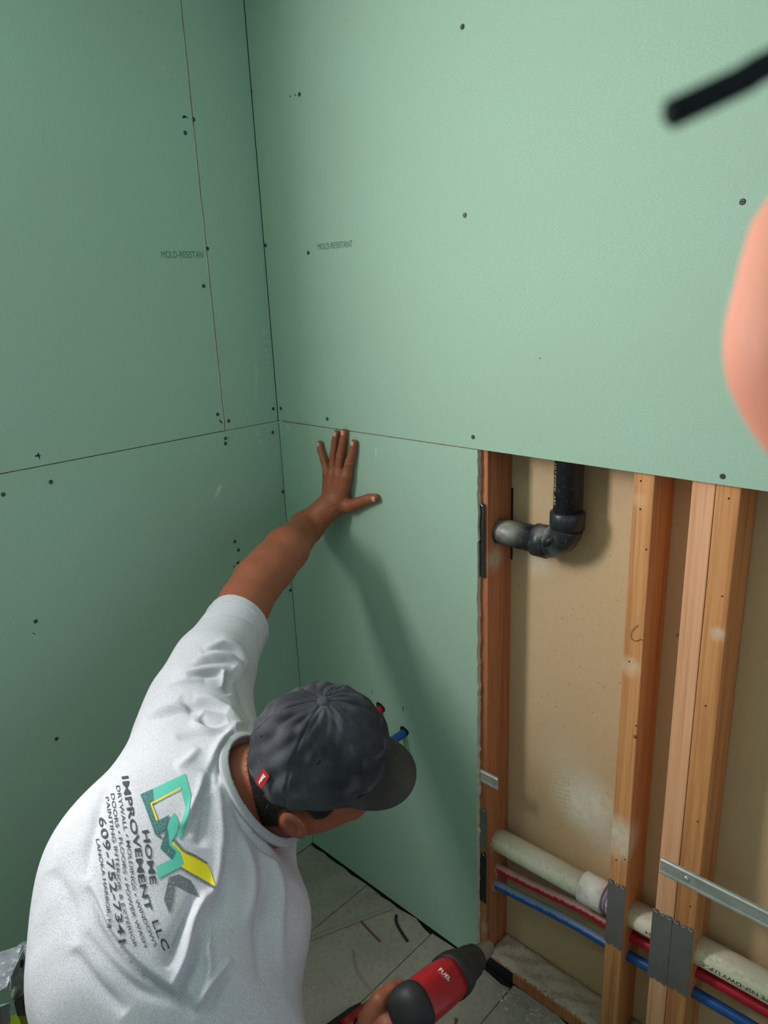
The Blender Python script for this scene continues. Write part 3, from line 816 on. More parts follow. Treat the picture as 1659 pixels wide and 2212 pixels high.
Bd.add(rcone(sh['c0'], sh['c1'], .10, .12), .03); Bd.add(rcone(sh['c1'], sh['c2'], .12, .14), .03); Bd.add(rcone(sh['c2'], sh['c3'], .14, .15), .03)
lsh = cam(425, 1590, 1.37); rsh = cam(535, 1990, 1.13)
Bd.add(rcone(lsh, sh['c0'], .062, .10), .03); Bd.add(rcone(rsh, sh['c0'], .055, .078), .03)
Bd.add(rcone(hd(-.01, 0, -.11), cam(585, 1745, 1.25), .046, .055), .03)
arm = [cam(450, 1480, 1.43), cam(517, 1332, 1.55), cam(530, 1302, 1.58), cam(557, 1256, 1.62), cam(587, 1224, 1.65), cam(619, 1186, 1.69)]
arr = [.054, .0535, .054, .0535, .0525, .0500]
wrist = onY(708, 1098, -.040); mid = onY(660, 1141, -.085)
arm += [mid, wrist]; arr += [.040, .0315]
Bd.add(rcone(lsh, arm[0], .062, .055), .02)
for i in range(len(arm)-1): Bd.add(rcone(arm[i], arm[i+1], arr[i], arr[i+1]), .016)
# left hand flat on the board
def hz(x, y): return (640+x/7.54, 880+y/7.54)
def hp_(x, y, yy): px = hz(x, y); return onY(px[0], px[1], -yy)
def hr_(r, x=600, y=1000): return r/7.54*1.82/FPX*1.08+.0005
fing = {
 'little': [(385, 592, .0075, 46), (398, 700, .0085, 49), (448, 850, .0105, 52), (512, 1060, .014, 62)],
 'ring': [(656, 420, .0075, 47), (630, 560, .0085, 50), (607, 760, .0115, 54), (592, 1060, .015, 64)],
 'middle': [(783, 405, .0075, 50), (762, 560, .0085, 56), (722, 780, .0120, 64), (690, 1070, .0155, 72)],
 'index': [(940, 578, .0075, 50), (918, 720, .0085, 57), (868, 905, .0120, 68), (815, 1120, .0155, 78)],
 'thumb': [(1290, 1475, .0085, 60), (1180, 1492, .0095, 72), (1040, 1545, .012, 78), (860, 1610, .016, 96), (690, 1600, .019, 100)]}
for nme, P in fing.items():
    Q = [(hp_(x, y, yy+.001), hr_(r)) for x, y, yy, r in P]
    for (a, ra), (b, rb) in zip(Q, Q[1:]): Bd.add(rcone(a, b, ra, rb), .0035)
for P in (((508, 1100, .0155, 72), (545, 1500, .019, 125)), ((595, 1100, .0165, 74), (590, 1500, .020, 130)), ((700, 1100, .017, 80), (650, 1500, .021, 130)), ((812, 1130, .017, 84), (720, 1480, .021, 125))):
    (a, b) = P; Bd.add(rcone(hp_(a[0], a[1], a[2]), hp_(b[0], b[1], b[2]), hr_(a[3]), hr_(b[3])), .010)
Bd.add(rcone(hp_(620, 1500, .022), wrist, hr_(150), .031), .015)
# right arm and the hand closed on the driver
relb = cam(575, 2400, 1.10); rwr = cam(800, 2290, 1.06)
Bd.add(rcone(rsh, relb, .052, .045), .02); Bd.add(rcone(relb, rwr, .044, .030), .02)
DR = cam(884, 2182, 1.02); DT = cam(1058, 2043, 1.19)      # driver: rear and tip
DA = unit(DT-DR)
DH = unit(cam(792, 2216, 1.10)-DR)                          # towards the foot of the handle
DH = unit(DH-DA*(DH@DA)); DS = np.cross(DA, DH)
def dr(a, h, s): return DR+DA*a+DH*h+DS*s
Bd.add(rcone(rwr, dr(.015, .075, .0), .030, .026), .02)
side = 1 if (DS@C3((0, 0, -1))) > 0 else -1
NS = DS*side                                                 # side of the driver that faces the camera
def drn(a, h, s): return DR+DA*a+DH*h+NS*s
Bd.add(rcone(drn(.002, .048, .012), drn(-.006, .095, .010), .026, .024), .015)     # back of the hand
for k in range(4):                                           # fingers curl round the handle
    h_ = .048+k*.0185
    P = [drn(.004, h_, .026), drn(.045, h_+.001, .026), drn(.060, h_+.002, .006), drn(.048, h_+.001, -.018), drn(.026, h_, -.022)]
    if k == 0: P = [drn(.004, h_, .028), drn(.046, h_-.004, .028), drn(.068, h_-.006, .012), drn(.064, h_-.004, -.008), drn(.052, h_-.002, -.014)]
    rr_ = [.0105, .0098, .0092, .0085, .0078]
    for i in range(4): Bd.add(rcone(P[i], P[i+1], rr_[i], rr_[i+1]), .003)
P = [drn(-.012, .070, -.012), drn(-.004, .042, -.026), drn(.016, .034, -.029), drn(.034, .034, -.027)]
for i in range(3): Bd.add(rcone(P[i], P[i+1], (.016, .0125, .0105, .0095)[i], (.0125, .0105, .0095)[i]), .004)
for s in (-1, 1):
    ec = hd(-.038, s*.078, -.066)
    ax = unit(HU*.93+HF*-.25); ay = unit(HR*s*.85-HF*.5); ay = unit(ay-ax*(ay@ax)); az = np.cross(ax, ay)
    Bd.cut(ellips(ec+ay*.0085+ax*.002, (.021, .0075, .011), np.stack([ax, ay, az])), .003)
    Bd.cut(ellips(hd(.096, s*.031, -.047), (.012, .014, .007), MH), .006)          # eye socket
def inwall(p): return -p[:, 1]-.0005       # keep the hand from sinking into the board
class Clip:
    def __init__(s, B): s.B = B; s.p = B.p
    def __call__(s, P, active=None): return np.maximum(s.B(P, active), P[:, 1]+.0008)
BC = Clip(Bd)
pts_all = np.array([arm[0], arm[-1], hp_(1350, 1500, 0), hp_(700, 330, 0), HB, sh['c3'], relb, rwr, drn(.1, .1, 0), sh['c2']])
lo_ = pts_all.min(0)-.17; hi_ = pts_all.max(0)+.14; hi_[1] = .004; lo_[2] = max(lo_[2], .45)
person = empty('person', tuple(np.array([.62, -.72, 0])), 'man in grey t-shirt and black cap bending over, one hand on the wall', 'person')
def surf(name, B, lo_, hi_, h, m, parent, disp=None, smooth_it=1, newton=False):
    V, F = polygonize(B, lo_, hi_, h)
    used = np.unique(F); mp_ = -np.ones(len(V), int); mp_[used] = np.arange(len(used)); V = V[used]; F = mp_[F]
    if smooth_it:
        E = np.concatenate([F[:, [0, 1]], F[:, [1, 2]], F[:, [2, 3]], F[:, [3, 0]]])
        for _ in range(smooth_it):
            s = np.zeros_like(V); c = np.zeros(len(V))
            for a in range(3): s[:, a] = np.bincount(E[:, 0], V[E[:, 1], a], len(V))+np.bincount(E[:, 1], V[E[:, 0], a], len(V))
            c = np.bincount(E[:, 0], minlength=len(V))+np.bincount(E[:, 1], minlength=len(V))
            V = V*.5+.5*s/c[:, None]
    if newton:
        for _ in range(1):
            n_ = grad(B, V, .0008); V = V-n_*np.clip(B(V), -.0015, .0015)[:, None]*.8
    if disp is not None: V = disp(V, B)
    o = obj(name, V, F, m, parent, True)
    return o, V, F
def skin_disp(V, B):
    # knuckle creases on the fingers
    V = V.copy(); sel = np.where(V[:, 1] > -.06)[0]; V0 = V; V = V0[sel]
    n = grad(B, V, .004)
    P = topx(V)
    d = np.zeros(len(V))
    for x, y, w_, ln, a in ((600, 770, 5, 55, 0), (735, 782, 6, 62, 0), (850, 905, 6, 66, 0), (452, 840, 5, 50, 0), (1085, 1520, 6, 60, 1.1), (1120, 1508, 6, 60, 1.1), (560, 1640, 12, 120, .5)):
        c = np.array(hz(x, y)); q = (P-c)*7.54
        ca, sa = math.cos(a), math.sin(a); u = q[:, 0]*ca-q[:, 1]*sa; v = q[:, 0]*sa+q[:, 1]*ca
        d -= .0015*np.exp(-(v/w_)**2-(u/ln)**4)*(V[:, 1] > -.06)
    V0[sel] = V+n*d[:, None]
    return V0
body, BV, BF = surf('body', BC, lo_, hi_, .0024, SKIN, person, skin_disp, newton=True)
# nails
def nail(c_, tangent, nrm, L_, W_):
    t = unit(np.asarray(tangent)); n = unit(np.asarray(nrm)-t*(np.asarray(nrm)@t)); s = np.cross(t, n)
    V = []; F = []; nu, nv = 8, 8
    for i in range(nu+1):
        for j in range(nv+1):
            u = i/nu*2-1; v = j/nv*2-1
            wv = W_*(1-.25*max(0, -u)**2-.55*max(0, u-.55)); 
            V.append(c_+t*u*L_*(1-.18*v*v)+s*v*wv+n*(.0016-(v*v)*W_*.33-u*u*.0006))
    for i in range(nu):
        for j in range(nv):
            q = i*(nv+1)+j; F.append((q, q+1, q+nv+2, q+nv+1))
    return obj('nail', V, F, NAIL, body, True)
for nme, (ix, sz) in {'little': (0, .8), 'ring': (0, 1.), 'middle': (0, 1.), 'index': (0, 1.), 'thumb': (0, 1.15)}.items():
    P = fing[nme]; a = hp_(P[0][0], P[0][1], P[0][2]+.001); b = hp_(P[1][0], P[1][1], P[1][2]+.001); r_ = hr_(P[0][3])
    t = unit(a-b); nv = unit(CAM-a); nv = unit(np.array((0, -1, 0))*.72+nv*.28+np.array((-.25, 0, 0)))
    if nme == 'thumb': nv = unit(np.array((0.05, -1, -.15)))
    nv = unit(nv-t*(nv@t))
    nail(a-t*.0022+nv*(r_-.0012), t, nv, .0078*sz, .0058*sz)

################

-- Exercise directions --
Looking at the listing above, how many of its lines contain the string "from"? Give the number alone.

-- Output for this exercise --
2